* _Task directions_: Starting at the first line of the data, print each line verbatim up to and including the line bearing "pap.location = p1.location", omitting pictures.

----------

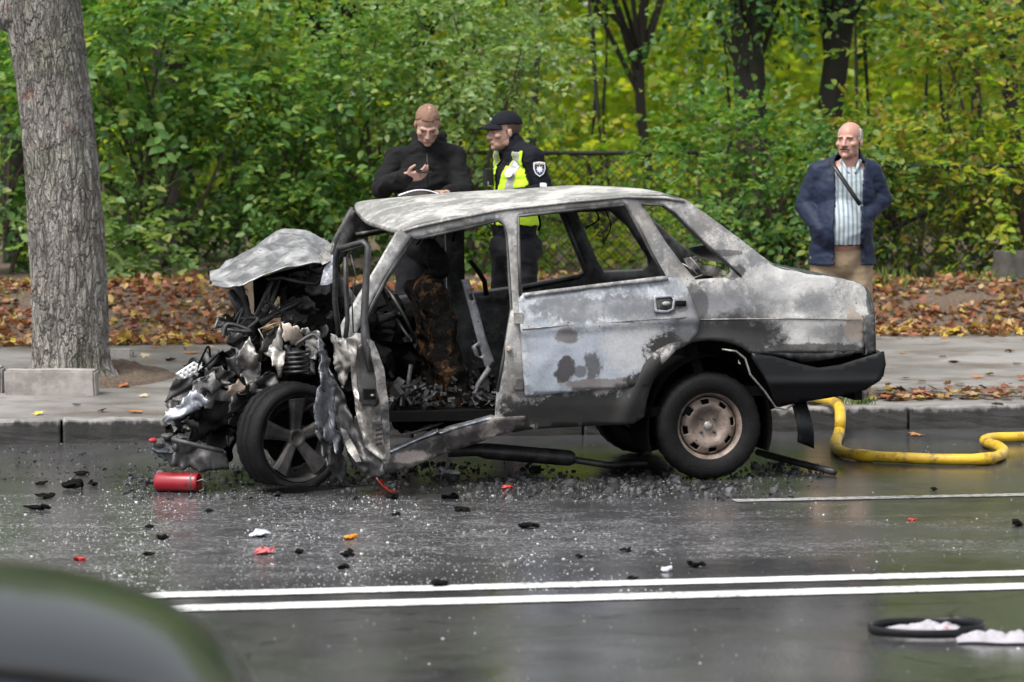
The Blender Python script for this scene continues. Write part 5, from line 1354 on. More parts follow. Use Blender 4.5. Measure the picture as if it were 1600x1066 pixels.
mb = MB(); torso_prims(mb, J, .022); arm_prims(mb, J, .020); mb.ball(q(668, 233, .05), (.085, .065, .06)); mb.cap(q(646, 228, .02), q(650, 217, .05), .03, .028).cap(q(690, 230, .02), q(688, 214, .05), .03, .026).cap(q(650, 214, .07), q(688, 214, .07), .036, .036)
remesh(mb, .009, 'jacket', M_BLACKC, p1, 3, .014, 6, 1)
MB().tube([q(667, 240, -.155), q(668, 262, -.175), q(668, 290, -.18)], .004, 6).put('zip', M_SHOE, p1, True)
mb = MB(); leg_prims(mb, J, .018); mb.ball((0, 0, .95 * k), (.18, .13, .13)); remesh(mb, .013, 'trousers', M_PANTS, p1, 4, .008, 8, 2)
hair_cap(p1, J['head'], HM, M_HAIR, lambda v: v.z > .076 + .010 * noise.noise(v * 110) - .75 * max(0, min(.085, v.y + .045)) - .5 * max(0, v.y - .04), 1.022, 'hair', .004)
face_bits(p1, J['head'], HM, M_BROW)
ph = MB().box((0, 0, 0), (.10, .072, .009)).mesh(); bmv = put('smartphone', ph, simple('phone_black', (.01, .01, .012), .25, 0, .1, 20, 0))
bmv.location = p1.location + q(662, 268, -.455); bmv.rotation_euler = (R(10), R(5), R(8)); bv = bmv.modifiers.new('b', 'BEVEL'); bv.width = .004; bv.segments = 2
tag(bmv, 'black smartphone in the hand of the man in the black jacket', 'phone')
def sheet(s, u): return (-.13 + .26 * s, -.09 + .18 * u, .035 * math.sin(s * 3.0) * (1 - .3 * u) + .01 * math.sin(u * 4))
pap = put('paper_sheets', grid_mesh(sheet, 14, 8), simple('white_paper', (.68, .66, .72), .7, 0, .06, 10, 0), None, True); solid(pap, .003)
pap.location = p1.location + q(655, 307, -.42); pap.rotation_euler = (R(-4), 0, R(6)); tag(pap, 'white sheets of paper held above the car roof by the man in black', 'paper')

# 2: officer in cap and hi-vis vest, facing left
Y2 = 17.85; q = lambda x, y, dy: loc(x, y, 806, dy, Y2); k = 1.0
YW = R(-58)
J = dict(k=k, c=V3((0, 0, 0)), sl=q(786, 249, .17), sr=q(833, 247, -.13), el=q(776, 302, .20), er=q(851, 302, -.16), wl=q(770, 312, .0), wr=q(806, 306, -.30), neck=q(803, 226, .0), head=q(788, 207, -.01),
         hl=V3((-.05, .07, .93)), hr=V3((.04, -.08, .93)), kl=V3((-.08, .10, .50)), kr=V3((.04, -.10, .50)), al=V3((-.05, .12, .09)), ar=V3((.05, -.10, .09)))
HM = Matrix.Rotation(R(-74), 3, 'Z') @ Matrix.Rotation(R(6), 3, 'X')
p2 = person(806, Y2, 'police officer in a dark cap and yellow hi-vis vest turned to the left', J, YW, HM, M_SKIN, [(J['wr'], (-1, -.1, -.1), (0, .2, -1), (0, -1, 0), .7, .95), (J['wl'], (-1, -.3, -.1), (0, 0, -1), (0, -1, 0), .6, .95)])
mb = MB(); torso_prims(mb, J, .018, 0, YW); arm_prims(mb, J, .018); mb.cap(q(803, 230, 0), q(802, 222, 0), .070, .066)
jk = remesh(mb, .0065, 'jacket', M_NAVYC, p2, 4, .007, 9, 5)
mb = MB(); leg_prims(mb, J, .022); mb.ball((0, 0, .95), (.17, .16, .14)); remesh(mb, .013, 'trousers', M_PANTS, p2, 4, .009, 8, 6)
Ri = Matrix.Rotation(-YW, 3, 'Z')
def distseg(p, a, b):
    d = b - a; t = max(0, min(1, (p - a).dot(d) / d.length_squared)); return (p - a - d * t).length
def in_vest(c, n):
    v = Ri @ c
    if not (1.10 < c.z < 1.56): return False
    for s in ('l', 'r'):
        if distseg(c, J['s' + s], J['e' + s]) < .085 and abs(v.x) > .165: return False
        if distseg(c, J['e' + s], J['w' + s]) < .075: return False
    if abs(v.x) > .215: return False
    if v.y < 0 and abs(v.x) < max(.012, (c.z - 1.25) * .24): return False
    if c.z > 1.46 and abs(v.x) < .075: return False
    return True
vest = shell(jk, in_vest, .010, 'hi_vis_vest', M_HIVIS, p2, .006)
def band(c, n):
    v = Ri @ c
    return in_vest(c, n) and ((.085 < abs(v.x) < .135 and c.z > 1.19) or 1.20 < c.z < 1.25)
shell(jk, band, .0165, 'reflective_tape', M_REFL, vest, .002)
# cap
def capcut(v): return v.z > .042 - .05 * v.y
o = hair_cap(p2, J['head'], HM, M_NAVYC, lambda v: v.z > .050 + .06 * (-v.y), 1.13, 'cap_crown', .001)
T = lambda p: J['head'] + HM @ Vector(p)
def peak(s, u):
    a = R(-150 + 120 * s); r = 1 + .80 * u * math.sin(math.pi * s) ** .8
    x, y = .083 * math.cos(a) * (1 + .1 * u), .018 + .104 * math.sin(a) * r
    return T((x, y, .060 - .022 * u - .25 * x * x / .08 + .0))
o = put('cap_peak', grid_mesh(peak, 24, 8), M_NAVYC, p2, True); solid(o, .006)
hair_cap(p2, J['head'], HM, M_HAIRD, lambda v: v.z > -.02 and v.y > -.005 + .25 * (v.z), 1.035, 'hair', .002)
MB().ball(T((0, -.080, .088)), (.016, .008, .014), 12, 8, HM).put('cap_badge', M_REFL, p2, True)
face_bits(p2, J['head'], HM, M_BROW)
# badge on the vest, shoulder shield, small flash
def disc(center, nrm, r, name, mat, par, n=20, t=.004):
    qz = Vector(nrm).to_track_quat('Z', 'Y').to_matrix(); MB().lathe([(.0001, t), (r * .92, t), (r, 0), (r * .9, -t), (.0001, -t)], n).put(name, mat, par).matrix_local = Matrix.Translation(center) @ qz.to_4x4()
disc(q(795, 270, -.185), (-.55, -1, .1), .030, 'round_badge', M_WHITE, vest)
sq = Vector((.35, -1, .12)).to_track_quat('Z', 'Y').to_matrix().to_4x4()
def flat(pts, name, mat, par, M, t=.003):
    n = len(pts); V = [(x, y, 0) for x, y in pts] + [(x, y, -t) for x, y in pts]
    o = put(name, mesh(V, [tuple(range(n)), tuple(range(2 * n - 1, n - 1, -1))] + [(i + n, (i + 1) % n + n, (i + 1) % n, i) for i in range(n)]), mat, par); o.matrix_local = M; return o
SHIELD = [(-.038, .040), (0, .046), (.038, .040), (.040, .0), (.028, -.030), (0, -.050), (-.028, -.030), (-.040, 0)]
sc_ = q(843, 264, -.222)
pat = flat(SHIELD, 'shoulder_patch', M_WHITE, p2, Matrix.Translation(sc_) @ sq)
flat([(x * .84, y * .84) for x, y in SHIELD], 'patch_field', M_BADGE, pat, Matrix.Translation((0, 0, .0015)))
star = []
for i in range(16):
    r = .027 if i % 2 == 0 else .013; star.append((r * math.sin(math.pi * i / 8), r * math.cos(math.pi * i / 8) - .003))
flat(star, 'patch_star', M_WHITE, pat, Matrix.Translation((0, 0, .003)))
flat([(-.03, .027), (.03, .027), (.03, .036), (-.03, .036)], 'patch_band', simple('patch_gold', (.5, .35, .2), .6, 0, .1, 20, 0), pat, Matrix.Translation((0, 0, .003)))
fl_ = flat([(-.022, -.012), (.022, -.012), (.022, .008), (.008, .014), (-.022, .012)], 'sleeve_flash', M_WHITE, p2, Matrix.Translation(q(849, 289, -.232)) @ sq)
flat([(-.022, -.020), (.022, -.020), (.022, -.016), (-.022, -.016)], 'sleeve_flash', M_WHITE, p2, Matrix.Translation(q(849, 290, -.232)) @ sq)
# radio and body camera on the chest
MB().box(q(763, 277, -.06), (.045, .05, .10), Matrix.Rotation(YW, 3, 'Z')).put('chest_radio', M_SHOE, p2); MB().box(q(762, 286, -.085), (.02, .006, .02), Matrix.Rotation(YW, 3, 'Z')).put('radio_lens', M_REFL, p2)

# 3: bald man in navy jacket, hands in pockets
Y3 = 17.75; q = lambda x, y, dy: loc(x, y, 1316, dy, Y3); k = .985
YW3 = R(-12)
J = dict(k=k, c=V3((0, 0, 0)), sl=q(1280, 270, .02), sr=q(1360, 270, .04), el=q(1259, 322, .05), er=q(1377, 311, .07), wl=q(1283, 360, -.13), wr=q(1352, 338, -.10), neck=q(1328, 250, 0), head=q(1327, 222, -.02),
         hl=V3((-.10, 0, .92)), hr=V3((.09, 0, .92)), kl=V3((-.12, -.02, .49)), kr=V3((.11, -.02, .49)), al=V3((-.14, .02, .09)), ar=V3((.13, .02, .09)))
HM = Matrix.Rotation(R(-26), 3, 'Z') @ Matrix.Rotation(R(-2), 3, 'X')
p3 = person(1316, Y3, 'balding man with a moustache in an open navy jacket and tan trousers, hands in pockets', J, YW3, HM, M_SKIN2, [(J['wl'], (.5, .1, -1), (.2, 1, 0), (.6, -.5, 0), .3, .95), (J['wr'], (-.4, .1, -1), (-.2, 1, 0), (-.6, -.5, 0), .3, .95)], .045)
mb = MB(); torso_prims(mb, J, .006, .05, YW3); remesh(mb, .010, 'shirt', M_SHIRT, p3, 4, .004, 9, 8, keep=lambda c, n: .99 < c.z < J['neck'].z - .045)
Ri3 = Matrix.Rotation(-YW3, 3, 'Z')
mb = MB(); torso_prims(mb, J, .024, .055, YW3); arm_prims(mb, J, .026); mb.ball(V3((0, .005, .96)), (.205, .18, .16), 24, 16); mb.ball(V3((0, .005, .86)), (.215, .188, .18), 24, 16); mb.cap(J['neck'] + V3((-.02, .03, -.02)), J['neck'] + V3((.0, .03, .02)), .085, .080)
def open_front(c, n):
    v = Ri3 @ c
    if c.z < .865 + .012 * noise.noise(c * 9): return False
    if v.y < .0 and -.035 - .05 * max(0, (c.z - 1.30)) < v.x < .140 + .0 * c.z and distseg(c, J['er'], J['wr']) > .07 and distseg(c, J['sr'], J['er']) > .08: return False
    if c.z > 1.47 and (Vector((c.x, c.y)) - J['neck'].xy).length < .065: return False
    return True
remesh(mb, .010, 'jacket', M_QUILT, p3, 5, .006, 9, 11, keep=open_front, thick=.012)
mb = MB(); leg_prims(mb, J, .022); mb.ball((0, -.005, .91), (.165, .140, .14)); remesh(mb, .012, 'trousers', M_TANC, p3, 4, .006, 7, 12)
mb = MB().lathe([(.186, -.018), (.192, -.018), (.192, .018), (.186, .018)], 40, 'z', True)
for i, v in enumerate(mb.v): mb.v[i] = V3((v.x * .93, v.y * .86 - .012, v.z + 1.005))
mb.put('belt', M_SHOE, p3, True)
MB().tube([q(1297, 252, -.12), q(1306, 264, -.19), q(1320, 285, -.215), q(1333, 304, -.235), q(1344, 320, -.225)], .014, 6, flat=.35, up=(0, -1, .3)).put('shoulder_strap', M_SHOE, p3, True)
hair_cap(p3, J['head'], HM, M_HAIRG, lambda v: v.z > -.02 and v.z < .085 and v.y > -.018 + .2 * v.z, 1.035, 'hair', .002)
face_bits(p3, J['head'], HM, M_BROW, moustache=M_HAIRD)
mb = MB()
for s in (-1, 1): mb.cap(J['neck'] + V3((s * .022, -.098, -.075)), J['neck'] + V3((s * .058, -.040, -.005)), .010, .014, 8)
remesh(mb, .006, 'shirt_collar', M_SHIRT, p3, 2)
# ------------------------------------------------------------------ hose, extinguisher, debris, passing car
def m_hose():
    t = NT('yellow_hose'); a = t.noise(9, 5, .65); f = t.noise(60, 4)
    c = t.mix(a, (.50, .30, .012), (.66, .44, .03)); c = t.mix(t.math('MULTIPLY', t.step(t.noise(7, 6, .75), .49, .64), .8), c, (.11, .07, .03)); t.bump(t.math('ADD', f, t.voro(150)), .45, .004)
    return t.fin(c, .42)
M_HOSE = m_hose()
hz = .034
def HP(px, py, z): return ground(px, py, z)
pts = [HP(1240, 612, .19), HP(1275, 621, .185), HP(1300, 627, .185), HP(1311, 636, .175)]
e = HP(1313, 655, .12); pts += [e, HP(1311, 676, hz + .01), HP(1306, 690, hz), HP(1308, 701, hz), HP(1322, 708, hz), HP(1350, 712, hz), HP(1400, 715, hz), HP(1450, 717, hz), HP(1500, 718, hz), HP(1540, 717, hz), HP(1561, 712, hz), HP(1567, 704, hz), HP(1558, 697, hz), HP(1543, 692, hz), HP(1540, 687, hz), HP(1556, 684, hz), HP(1590, 683, hz), HP(1650, 680, hz), HP(1760, 674, hz)]
sp = spline([tuple(p) for p in pts], 8)
rad = [.033 * (1 + .05 * noise.noise(Vector((i * .15, 2, 0)))) for i in range(len(sp))]
for i, p in enumerate(sp):
    for c in (ground(1350, 712, hz), ground(1540, 717, hz)):
        d = (p - c).length
        if d < .08: rad[i] *= 1 + .18 * math.cos(d / .08 * math.pi / 2)
base = Vector((sp[60].x, sp[60].y, 0))
hose = MB().tube([p - base for p in sp], rad, 14, flat=.92).put('fire_hose', M_HOSE, None, True); hose.location = base
tag(hose, 'yellow fire hose curling over the kerb behind the car bumper', 'hose')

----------

* _Written answer_:
The Blender Python script for this scene continues. Write part 5, from line 1354 on. More parts follow. Use Blender 4.5. Measure the picture as if it were 1600x1066 pixels.
mb = MB(); torso_prims(mb, J, .022); arm_prims(mb, J, .020); mb.ball(q(668, 233, .05), (.085, .065, .06)); mb.cap(q(646, 228, .02), q(650, 217, .05), .03, .028).cap(q(690, 230, .02), q(688, 214, .05), .03, .026).cap(q(650, 214, .07), q(688, 214, .07), .036, .036)
remesh(mb, .009, 'jacket', M_BLACKC, p1, 3, .014, 6, 1)
MB().tube([q(667, 240, -.155), q(668, 262, -.175), q(668, 290, -.18)], .004, 6).put('zip', M_SHOE, p1, True)
mb = MB(); leg_prims(mb, J, .018); mb.ball((0, 0, .95 * k), (.18, .13, .13)); remesh(mb, .013, 'trousers', M_PANTS, p1, 4, .008, 8, 2)
hair_cap(p1, J['head'], HM, M_HAIR, lambda v: v.z > .076 + .010 * noise.noise(v * 110) - .75 * max(0, min(.085, v.y + .045)) - .5 * max(0, v.y - .04), 1.022, 'hair', .004)
face_bits(p1, J['head'], HM, M_BROW)
ph = MB().box((0, 0, 0), (.10, .072, .009)).mesh(); bmv = put('smartphone', ph, simple('phone_black', (.01, .01, .012), .25, 0, .1, 20, 0))
bmv.location = p1.location + q(662, 268, -.455); bmv.rotation_euler = (R(10), R(5), R(8)); bv = bmv.modifiers.new('b', 'BEVEL'); bv.width = .004; bv.segments = 2
tag(bmv, 'black smartphone in the hand of the man in the black jacket', 'phone')
def sheet(s, u): return (-.13 + .26 * s, -.09 + .18 * u, .035 * math.sin(s * 3.0) * (1 - .3 * u) + .01 * math.sin(u * 4))
pap = put('paper_sheets', grid_mesh(sheet, 14, 8), simple('white_paper', (.68, .66, .72), .7, 0, .06, 10, 0), None, True); solid(pap, .003)
pap.location = p1.location + q(655, 307, -.42); pap.rotation_euler = (R(-4), 0, R(6)); tag(pap, 'white sheets of paper held above the car roof by the man in black', 'paper')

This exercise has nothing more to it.